Interestingly, Washington insists it can trade with China and sell arms to Taiwan – and is (again) ignoring Beijing’s repeated warnings the arms sale will be another unacceptable provocation.
US-led war games have resumed in the Korean Peninsula and Japan is being coerced into siding with America, leaving regional neighbors fearing the consequences of a possible war in Asian waters between two of the world’s most-powerful armies, with the most-sophisticated weapons of mass destruction (WMDs) on Planet Earth.
As part of a continuing series of provocations and responses, flames of war are being vigorously fanned (again) in a region that knows-well the perils of WMDs, most-memorable and worst-of-all the two atomic bombs the US dropped on Japan’s Hiroshima and Nagasaki islands in 1945.
The bombs ended World War II, but at the cost of over 300 000 Japanese lives — and many more permanently harmed, scarred and psychologically damaged and dying in the seven decades since.
However, while the warmongers representing the military industrial complexes continue to fan the war flames, this is a time for restraint, sober and rational assessment and seriously rethinking the wider consequences of any military exchange.
The calls should be louder for peace, not war.
China and Taiwan have repeatedly shown they can dance, once elected island administrations don’t seek to alter the status quo.
Indeed, between 2008 and 2016, Beijing and Taipei enjoyed the strongest-ever level of cooperation – and under the party that established today’s Taiwan.
The Kuomintang (KMT) fled to Taiwan after being defeated in the mainland civil war by the People’s Liberation Army (PLA) in 1949 and ran the island with an iron fist up to 1996, when the first elections were held, which it won.
But the KMT lost in 2000 to the Democratic People’s Party (DPP), which served for eight years, departing in scandalous disgrace in 2008.
The KMT returned to office that same year, following which Beijing and Taipei tactically agreed to disagree on which is the real ‘One China’ and signed-up to a joint consensus on three basic points: No Independence, No Merger, No War.

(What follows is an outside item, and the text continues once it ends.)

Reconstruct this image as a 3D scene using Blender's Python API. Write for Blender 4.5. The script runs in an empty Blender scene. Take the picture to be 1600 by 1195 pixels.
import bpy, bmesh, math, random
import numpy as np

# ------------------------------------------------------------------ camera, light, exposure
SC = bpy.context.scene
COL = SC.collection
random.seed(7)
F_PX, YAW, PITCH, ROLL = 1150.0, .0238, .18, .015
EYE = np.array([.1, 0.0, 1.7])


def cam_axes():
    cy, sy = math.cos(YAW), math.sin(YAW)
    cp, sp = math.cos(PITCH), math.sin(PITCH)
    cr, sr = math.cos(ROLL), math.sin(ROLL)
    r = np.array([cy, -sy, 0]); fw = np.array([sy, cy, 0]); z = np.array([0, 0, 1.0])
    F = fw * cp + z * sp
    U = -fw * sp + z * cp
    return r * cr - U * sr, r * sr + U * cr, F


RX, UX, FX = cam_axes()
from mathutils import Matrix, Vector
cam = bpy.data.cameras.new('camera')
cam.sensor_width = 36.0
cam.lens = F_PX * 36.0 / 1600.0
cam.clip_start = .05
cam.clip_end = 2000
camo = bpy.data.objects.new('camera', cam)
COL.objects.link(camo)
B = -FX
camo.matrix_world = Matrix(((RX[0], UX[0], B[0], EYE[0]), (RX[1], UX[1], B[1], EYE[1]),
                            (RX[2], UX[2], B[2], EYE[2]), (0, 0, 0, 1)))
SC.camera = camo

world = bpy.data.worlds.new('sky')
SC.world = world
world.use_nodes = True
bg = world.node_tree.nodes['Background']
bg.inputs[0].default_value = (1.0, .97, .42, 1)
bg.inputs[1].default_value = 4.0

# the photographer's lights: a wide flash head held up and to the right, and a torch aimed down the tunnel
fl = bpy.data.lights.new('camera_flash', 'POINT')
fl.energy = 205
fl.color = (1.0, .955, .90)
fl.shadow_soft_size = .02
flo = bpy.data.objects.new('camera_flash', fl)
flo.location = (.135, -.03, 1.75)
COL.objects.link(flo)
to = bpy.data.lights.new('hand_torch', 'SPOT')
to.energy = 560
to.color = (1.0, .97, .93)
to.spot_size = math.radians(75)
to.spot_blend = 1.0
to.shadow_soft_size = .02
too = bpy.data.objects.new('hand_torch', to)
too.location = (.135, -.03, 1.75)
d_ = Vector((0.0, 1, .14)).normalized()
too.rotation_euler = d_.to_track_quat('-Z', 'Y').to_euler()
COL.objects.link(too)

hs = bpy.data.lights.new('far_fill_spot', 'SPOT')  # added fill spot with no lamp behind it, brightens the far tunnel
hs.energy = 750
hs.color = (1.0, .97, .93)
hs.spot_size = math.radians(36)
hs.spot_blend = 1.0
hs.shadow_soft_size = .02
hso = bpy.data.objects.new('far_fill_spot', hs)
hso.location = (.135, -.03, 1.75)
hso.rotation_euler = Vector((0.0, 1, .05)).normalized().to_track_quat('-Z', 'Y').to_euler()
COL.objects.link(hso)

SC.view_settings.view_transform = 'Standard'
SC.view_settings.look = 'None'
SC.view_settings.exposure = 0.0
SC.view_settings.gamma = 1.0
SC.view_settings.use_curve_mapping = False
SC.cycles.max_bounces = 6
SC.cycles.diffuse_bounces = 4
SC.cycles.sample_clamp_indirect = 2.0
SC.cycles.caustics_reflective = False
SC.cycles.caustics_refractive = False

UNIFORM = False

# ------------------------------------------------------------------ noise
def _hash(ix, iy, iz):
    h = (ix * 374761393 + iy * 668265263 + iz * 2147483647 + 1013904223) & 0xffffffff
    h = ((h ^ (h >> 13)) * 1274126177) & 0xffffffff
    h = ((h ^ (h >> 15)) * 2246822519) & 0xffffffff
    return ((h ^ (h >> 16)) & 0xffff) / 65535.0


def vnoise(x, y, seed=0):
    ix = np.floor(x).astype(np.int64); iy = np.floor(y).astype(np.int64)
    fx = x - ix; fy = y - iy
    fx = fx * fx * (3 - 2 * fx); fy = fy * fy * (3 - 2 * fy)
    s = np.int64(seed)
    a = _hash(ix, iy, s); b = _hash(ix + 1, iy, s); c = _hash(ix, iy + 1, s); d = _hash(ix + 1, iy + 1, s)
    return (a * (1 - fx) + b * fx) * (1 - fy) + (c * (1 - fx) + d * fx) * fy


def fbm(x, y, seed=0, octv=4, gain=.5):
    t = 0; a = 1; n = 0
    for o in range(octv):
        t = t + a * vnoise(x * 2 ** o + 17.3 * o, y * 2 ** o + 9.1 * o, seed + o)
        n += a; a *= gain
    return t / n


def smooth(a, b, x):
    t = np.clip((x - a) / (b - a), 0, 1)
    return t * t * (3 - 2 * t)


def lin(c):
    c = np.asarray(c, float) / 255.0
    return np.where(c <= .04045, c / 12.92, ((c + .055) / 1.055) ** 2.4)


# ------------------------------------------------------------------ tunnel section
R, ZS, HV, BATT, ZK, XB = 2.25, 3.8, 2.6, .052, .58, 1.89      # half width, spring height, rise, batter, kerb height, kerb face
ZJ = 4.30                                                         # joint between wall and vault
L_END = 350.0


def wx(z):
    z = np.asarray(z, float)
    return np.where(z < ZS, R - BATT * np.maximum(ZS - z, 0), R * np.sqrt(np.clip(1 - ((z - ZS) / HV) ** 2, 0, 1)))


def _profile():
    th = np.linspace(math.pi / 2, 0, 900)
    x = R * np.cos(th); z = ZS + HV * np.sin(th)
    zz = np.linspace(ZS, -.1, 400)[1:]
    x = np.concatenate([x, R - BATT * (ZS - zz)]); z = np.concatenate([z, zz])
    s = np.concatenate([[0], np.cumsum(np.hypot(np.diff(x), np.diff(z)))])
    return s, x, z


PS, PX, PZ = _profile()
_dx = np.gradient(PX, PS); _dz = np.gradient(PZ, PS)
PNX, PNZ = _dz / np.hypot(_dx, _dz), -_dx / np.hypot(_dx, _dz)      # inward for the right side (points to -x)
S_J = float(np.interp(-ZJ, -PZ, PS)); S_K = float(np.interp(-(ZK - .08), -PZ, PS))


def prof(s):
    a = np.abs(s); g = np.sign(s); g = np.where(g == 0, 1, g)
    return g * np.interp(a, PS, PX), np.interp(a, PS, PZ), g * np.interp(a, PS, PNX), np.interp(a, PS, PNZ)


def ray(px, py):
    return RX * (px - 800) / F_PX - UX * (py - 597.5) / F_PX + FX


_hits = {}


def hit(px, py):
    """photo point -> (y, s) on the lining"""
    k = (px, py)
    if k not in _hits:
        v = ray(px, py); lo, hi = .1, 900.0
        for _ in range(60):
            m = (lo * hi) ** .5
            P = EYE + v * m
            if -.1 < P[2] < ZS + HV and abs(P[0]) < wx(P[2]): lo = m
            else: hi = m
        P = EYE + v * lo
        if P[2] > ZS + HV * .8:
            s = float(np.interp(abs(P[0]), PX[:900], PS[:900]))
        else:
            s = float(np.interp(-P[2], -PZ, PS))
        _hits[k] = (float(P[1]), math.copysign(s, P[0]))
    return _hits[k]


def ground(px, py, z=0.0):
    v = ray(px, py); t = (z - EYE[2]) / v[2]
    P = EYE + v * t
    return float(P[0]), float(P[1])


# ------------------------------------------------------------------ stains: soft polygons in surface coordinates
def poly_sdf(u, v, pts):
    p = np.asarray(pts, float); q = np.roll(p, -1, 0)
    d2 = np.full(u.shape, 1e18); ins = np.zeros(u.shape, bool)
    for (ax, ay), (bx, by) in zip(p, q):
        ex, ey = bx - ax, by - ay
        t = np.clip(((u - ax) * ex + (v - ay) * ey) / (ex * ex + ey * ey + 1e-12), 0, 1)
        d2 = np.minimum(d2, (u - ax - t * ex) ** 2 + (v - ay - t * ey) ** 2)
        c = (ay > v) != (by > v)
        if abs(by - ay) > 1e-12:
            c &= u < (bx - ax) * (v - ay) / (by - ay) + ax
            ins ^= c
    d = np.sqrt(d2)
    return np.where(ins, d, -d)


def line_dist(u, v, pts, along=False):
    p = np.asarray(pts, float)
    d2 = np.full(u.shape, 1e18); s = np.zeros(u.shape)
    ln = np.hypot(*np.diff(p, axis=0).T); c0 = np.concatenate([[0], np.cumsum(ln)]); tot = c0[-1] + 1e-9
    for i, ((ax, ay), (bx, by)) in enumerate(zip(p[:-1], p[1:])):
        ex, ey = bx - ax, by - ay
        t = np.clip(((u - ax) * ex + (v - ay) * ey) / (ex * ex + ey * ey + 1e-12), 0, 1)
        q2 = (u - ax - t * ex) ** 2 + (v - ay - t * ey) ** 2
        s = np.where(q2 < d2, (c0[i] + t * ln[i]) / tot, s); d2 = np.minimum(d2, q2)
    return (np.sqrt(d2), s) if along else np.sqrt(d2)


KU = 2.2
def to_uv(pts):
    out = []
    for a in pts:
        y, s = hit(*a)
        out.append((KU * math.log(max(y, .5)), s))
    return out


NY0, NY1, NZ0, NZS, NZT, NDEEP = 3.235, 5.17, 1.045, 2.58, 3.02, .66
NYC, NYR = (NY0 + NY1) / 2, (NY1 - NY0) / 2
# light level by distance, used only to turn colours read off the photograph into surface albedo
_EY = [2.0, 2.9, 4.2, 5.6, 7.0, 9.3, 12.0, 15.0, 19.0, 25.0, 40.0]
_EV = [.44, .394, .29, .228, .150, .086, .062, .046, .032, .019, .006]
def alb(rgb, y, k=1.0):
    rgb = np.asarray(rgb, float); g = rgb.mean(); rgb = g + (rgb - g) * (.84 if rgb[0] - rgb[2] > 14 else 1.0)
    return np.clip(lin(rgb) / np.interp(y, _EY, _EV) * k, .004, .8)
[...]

The two former foes showed the world they could coexist – a two-term, eight-year state-of-play welcomed by both sides, with Cross-Strait trade and tourism flourishing like never-before.
But the DPP returned to office in 2016 – and not only dismantled the strong mainland ties inherited, but also tore-up all related agreements.
The mounting escalation of tensions forces Asian neighbours and the rest of Humankind to worry while Washington and Taipei, supported by powerful allies, continue pursuing a mutual policy of feigning plausible deniability to justify strategic ambiguity, at the cost of endangering not only the lives of 24 million Taiwanese, but also millions of Chinese in neighbouring Fujian province (where most Taiwan families originate) and in the wider region.
Worse, while seeking virtually impossible support for entry into United Nations (UN) organisations — without China’s necessary approval — Taipei continues calling (every year) on its independent allies to continue blindly supporting such lost causes, at great costs to their international credibility.
Some (not all) do include calling for Taiwan to access meetings of UN agencies like the World Health Assembly (WHA), the International Police agency (Interpol) and the International Civil Aviation Organization (ICAO), but never enough to convince any of the 188 nations that recognize Taiwan as being part of China, to change their minds.
With the 2022 ICAO annual general meeting slated for September 27, Taiwan is (yet again) calling on its diplomatic allies and the international community to support its recurring call for a place at the table, among independent nations.
As always, that simply won’t happen without China’s approval, just like no amount of US arms sold to Taiwan will ever bring the island to a stage of ever being able to successfully repel any military intervention by the PLA.
Meanwhile, Chinese on both the mainland and island are this year observing the annual mid-autumn festival (or Moon Festival) in the middle of the most severe heatwave and lowest rainfall in recent history, also with clouds-of-war also hanging low above, forcing Beijing to call on citizens to tone-down their observances of the upcoming 73rd anniversary of the founding of the People’s Republic of China (PRC) on October 1.